I believe all types of misinformation and disinformation online deserve to be considered separately and not lumped together under the banner of ‘fake news’, which gives the misleading impression there is one solution for all, and perhaps allows us not to have to tackle the more uncomfortable aspects of human behaviour directly. Human culture is incredibly complex and (especially when teaching kids to examine information in a critical way) it’s essential we do not support this ideology of being able to smash together many concepts into one headline friendly phrase that seems to require no deeper consideration.
In the past 18 months the rise of the fake news banner has been so fast, and it so ubiquitous. It’s attached to sensational stories made up of drama, intrigue and celebrity gossip. In fact, considering its rapid proliferation and sensational connotations, I hope it’s not too meta to say that ‘fake news’ is the very definition of ‘fake news’.
On the flip side it is being used by high profile politicians and celebrities to debunk and discredit any critical article or report they don’t agree with. So rather than answering the claims or accusations with reasoned debate, they just shout ‘FAKE NEWS’ and walk away from it.
It’s my belief that young people need to be taught critical thinking at a much earlier age than university, which is where they typically learn it in a formal academic setting. With permitted access to popular social media sites beginning at 13 (and many young people actually access it much earlier), they are subjected to headlines, stories, thoughts and opinions that demand deeper analysis and fact checking before being taken as the only truth.

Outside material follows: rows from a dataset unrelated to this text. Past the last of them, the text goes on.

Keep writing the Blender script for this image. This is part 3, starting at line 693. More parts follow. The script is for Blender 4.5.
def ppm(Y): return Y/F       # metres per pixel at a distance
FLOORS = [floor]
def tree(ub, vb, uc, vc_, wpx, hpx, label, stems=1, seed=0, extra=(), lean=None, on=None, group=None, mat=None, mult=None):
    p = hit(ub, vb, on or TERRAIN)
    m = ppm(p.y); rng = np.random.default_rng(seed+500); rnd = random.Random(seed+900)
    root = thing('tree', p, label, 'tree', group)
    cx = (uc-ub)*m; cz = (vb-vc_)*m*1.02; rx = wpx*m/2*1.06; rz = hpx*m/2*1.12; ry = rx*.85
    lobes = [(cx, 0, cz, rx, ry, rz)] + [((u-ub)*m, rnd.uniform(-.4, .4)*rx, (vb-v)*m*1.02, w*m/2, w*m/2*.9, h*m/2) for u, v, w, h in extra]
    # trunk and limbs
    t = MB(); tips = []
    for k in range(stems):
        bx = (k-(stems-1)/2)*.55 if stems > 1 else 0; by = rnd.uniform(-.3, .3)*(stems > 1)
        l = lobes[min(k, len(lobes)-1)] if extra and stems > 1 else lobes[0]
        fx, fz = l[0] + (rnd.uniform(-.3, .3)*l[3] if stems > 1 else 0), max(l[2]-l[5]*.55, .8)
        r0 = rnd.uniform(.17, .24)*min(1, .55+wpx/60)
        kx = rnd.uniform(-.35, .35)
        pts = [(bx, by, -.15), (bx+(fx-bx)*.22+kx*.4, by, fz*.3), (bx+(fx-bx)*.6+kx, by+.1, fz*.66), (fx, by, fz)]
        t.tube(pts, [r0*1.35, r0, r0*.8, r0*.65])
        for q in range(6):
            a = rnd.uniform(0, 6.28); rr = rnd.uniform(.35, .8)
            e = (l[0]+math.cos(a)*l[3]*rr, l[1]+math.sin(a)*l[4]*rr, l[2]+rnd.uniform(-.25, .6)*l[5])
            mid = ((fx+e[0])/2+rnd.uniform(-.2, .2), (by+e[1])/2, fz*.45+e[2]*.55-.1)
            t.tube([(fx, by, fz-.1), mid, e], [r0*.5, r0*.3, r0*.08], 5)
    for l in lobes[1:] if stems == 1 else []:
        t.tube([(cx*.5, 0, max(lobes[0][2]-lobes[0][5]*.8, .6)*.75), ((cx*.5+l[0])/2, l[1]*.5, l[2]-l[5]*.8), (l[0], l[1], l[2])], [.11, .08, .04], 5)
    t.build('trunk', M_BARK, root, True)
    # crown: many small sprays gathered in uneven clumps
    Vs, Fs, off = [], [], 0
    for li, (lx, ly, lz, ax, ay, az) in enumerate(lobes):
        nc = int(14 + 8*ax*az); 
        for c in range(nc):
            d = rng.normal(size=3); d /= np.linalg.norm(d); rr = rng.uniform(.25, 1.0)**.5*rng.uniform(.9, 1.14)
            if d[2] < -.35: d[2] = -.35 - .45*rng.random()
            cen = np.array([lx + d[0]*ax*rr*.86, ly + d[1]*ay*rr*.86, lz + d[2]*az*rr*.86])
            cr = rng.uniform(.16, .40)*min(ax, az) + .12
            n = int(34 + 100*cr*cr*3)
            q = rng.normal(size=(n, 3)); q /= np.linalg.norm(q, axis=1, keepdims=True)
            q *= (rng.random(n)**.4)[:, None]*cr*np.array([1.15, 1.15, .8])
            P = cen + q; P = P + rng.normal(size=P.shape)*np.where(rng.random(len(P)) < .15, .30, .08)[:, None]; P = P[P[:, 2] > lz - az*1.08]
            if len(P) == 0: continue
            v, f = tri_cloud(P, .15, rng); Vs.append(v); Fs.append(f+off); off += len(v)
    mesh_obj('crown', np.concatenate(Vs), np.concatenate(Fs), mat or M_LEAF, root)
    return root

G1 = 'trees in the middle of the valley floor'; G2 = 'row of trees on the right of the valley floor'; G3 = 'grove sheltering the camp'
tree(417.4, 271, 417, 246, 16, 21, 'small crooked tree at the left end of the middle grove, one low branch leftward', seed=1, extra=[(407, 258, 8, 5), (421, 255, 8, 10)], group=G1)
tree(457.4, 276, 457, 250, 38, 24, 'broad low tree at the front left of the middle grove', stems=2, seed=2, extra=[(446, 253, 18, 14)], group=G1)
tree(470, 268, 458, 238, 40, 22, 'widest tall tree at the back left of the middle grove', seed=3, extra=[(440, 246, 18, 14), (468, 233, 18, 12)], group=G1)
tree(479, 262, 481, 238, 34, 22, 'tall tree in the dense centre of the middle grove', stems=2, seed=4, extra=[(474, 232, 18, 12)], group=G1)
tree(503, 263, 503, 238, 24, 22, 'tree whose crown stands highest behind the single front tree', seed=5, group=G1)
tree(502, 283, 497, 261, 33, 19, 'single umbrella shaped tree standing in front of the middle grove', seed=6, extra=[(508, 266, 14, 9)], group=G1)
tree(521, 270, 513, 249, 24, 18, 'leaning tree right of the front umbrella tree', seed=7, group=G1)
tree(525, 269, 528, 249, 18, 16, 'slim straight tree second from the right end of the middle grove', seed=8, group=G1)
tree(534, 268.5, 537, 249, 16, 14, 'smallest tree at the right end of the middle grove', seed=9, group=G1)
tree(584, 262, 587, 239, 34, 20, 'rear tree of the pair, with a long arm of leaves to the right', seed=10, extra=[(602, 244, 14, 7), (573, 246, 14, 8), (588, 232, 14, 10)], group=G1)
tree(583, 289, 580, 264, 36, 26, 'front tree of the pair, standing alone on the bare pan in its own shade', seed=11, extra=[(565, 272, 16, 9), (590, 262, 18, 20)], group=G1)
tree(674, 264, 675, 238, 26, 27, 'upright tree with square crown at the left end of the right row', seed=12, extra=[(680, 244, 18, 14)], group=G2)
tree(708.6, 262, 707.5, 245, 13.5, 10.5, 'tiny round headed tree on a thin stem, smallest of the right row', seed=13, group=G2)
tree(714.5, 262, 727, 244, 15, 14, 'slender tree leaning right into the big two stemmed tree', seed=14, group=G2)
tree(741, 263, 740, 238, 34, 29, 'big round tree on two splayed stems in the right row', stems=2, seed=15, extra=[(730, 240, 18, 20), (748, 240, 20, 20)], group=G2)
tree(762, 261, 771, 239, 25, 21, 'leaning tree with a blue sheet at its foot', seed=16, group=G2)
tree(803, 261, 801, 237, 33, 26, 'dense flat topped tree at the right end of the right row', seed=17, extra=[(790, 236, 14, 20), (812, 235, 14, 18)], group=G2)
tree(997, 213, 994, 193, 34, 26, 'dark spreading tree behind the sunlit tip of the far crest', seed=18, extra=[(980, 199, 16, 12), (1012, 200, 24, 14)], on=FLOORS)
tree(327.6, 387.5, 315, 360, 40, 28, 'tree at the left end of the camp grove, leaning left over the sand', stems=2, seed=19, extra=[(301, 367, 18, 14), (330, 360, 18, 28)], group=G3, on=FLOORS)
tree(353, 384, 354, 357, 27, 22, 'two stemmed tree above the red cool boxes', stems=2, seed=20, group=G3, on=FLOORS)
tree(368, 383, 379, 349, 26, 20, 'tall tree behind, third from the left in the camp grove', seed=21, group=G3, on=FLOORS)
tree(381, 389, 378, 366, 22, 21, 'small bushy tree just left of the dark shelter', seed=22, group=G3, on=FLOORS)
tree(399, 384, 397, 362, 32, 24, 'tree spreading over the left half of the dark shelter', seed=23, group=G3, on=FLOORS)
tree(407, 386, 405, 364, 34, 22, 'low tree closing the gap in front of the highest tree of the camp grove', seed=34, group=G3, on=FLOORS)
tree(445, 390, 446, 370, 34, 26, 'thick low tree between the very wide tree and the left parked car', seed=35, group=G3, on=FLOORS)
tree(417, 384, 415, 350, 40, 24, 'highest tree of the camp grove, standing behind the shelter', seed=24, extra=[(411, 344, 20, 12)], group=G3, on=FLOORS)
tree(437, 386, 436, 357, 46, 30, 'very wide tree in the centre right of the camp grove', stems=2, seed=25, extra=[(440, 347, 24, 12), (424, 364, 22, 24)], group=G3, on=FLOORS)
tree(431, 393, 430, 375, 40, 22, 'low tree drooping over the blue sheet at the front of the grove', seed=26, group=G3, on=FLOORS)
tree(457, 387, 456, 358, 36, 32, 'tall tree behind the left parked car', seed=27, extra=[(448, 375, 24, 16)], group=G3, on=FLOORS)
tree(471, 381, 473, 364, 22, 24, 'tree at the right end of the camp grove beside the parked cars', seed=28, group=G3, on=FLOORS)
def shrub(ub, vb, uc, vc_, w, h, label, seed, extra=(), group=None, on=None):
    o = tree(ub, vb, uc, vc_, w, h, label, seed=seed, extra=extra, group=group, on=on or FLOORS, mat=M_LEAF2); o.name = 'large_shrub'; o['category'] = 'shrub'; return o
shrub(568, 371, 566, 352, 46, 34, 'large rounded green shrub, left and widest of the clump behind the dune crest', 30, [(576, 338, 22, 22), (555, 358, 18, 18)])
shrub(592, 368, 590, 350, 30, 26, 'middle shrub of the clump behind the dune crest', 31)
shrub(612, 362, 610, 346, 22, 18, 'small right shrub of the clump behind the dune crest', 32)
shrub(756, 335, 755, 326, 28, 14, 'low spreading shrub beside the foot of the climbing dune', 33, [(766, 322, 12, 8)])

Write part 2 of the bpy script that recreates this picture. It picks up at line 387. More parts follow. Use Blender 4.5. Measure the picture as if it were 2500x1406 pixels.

While I do teach, I am not a formally trained educator. I didn’t attend university, I taught myself technology through an era when it was new to everyone. So honestly, I don’t know how to go about teaching critical thinking young people. I’ll leave that up to experts. We had some good ideas floated in the panel session, such as a ‘Tripadvisor’ style peer-review rating system to help us recognise stories of either dubious or solid origins. When the question was raised ‘should social media sites be made to take more responsibility for content posted on their sites?’ for me that was a resounding NO! (with the obvious exception of taking down deliberate hate-speech and content promoting violence and terrorism). Doing so will only further restrict freedom of opinion and build the walls of those echo-chambers even higher.
In the long term I believe it’s about instilling a sense of curiosity and independent thinking into young people and equipping them with the tools they need for deeper research and the methodologies for using those tools effectively. They also need to be taught how not to become part of the problem by sharing and creating content that is misinformed.
But in the short term I believe the single biggest thing we can do is stop dumbing down the spread of disinformation and misinformation on the internet by labelling it all ‘fake news’.
We humans are a complex and multi-faceted species. We are curious, passionate and have many different emotions, motivations, qualities and flaws. We do not all need to have the same opinion. It is healthy to learn and sometimes change our opinion by talking and listening to others. Let’s make THIS the cornerstone of our children’s critical thinking education and perhaps we will start to see a more tolerant, thoughtful and informed society evolve.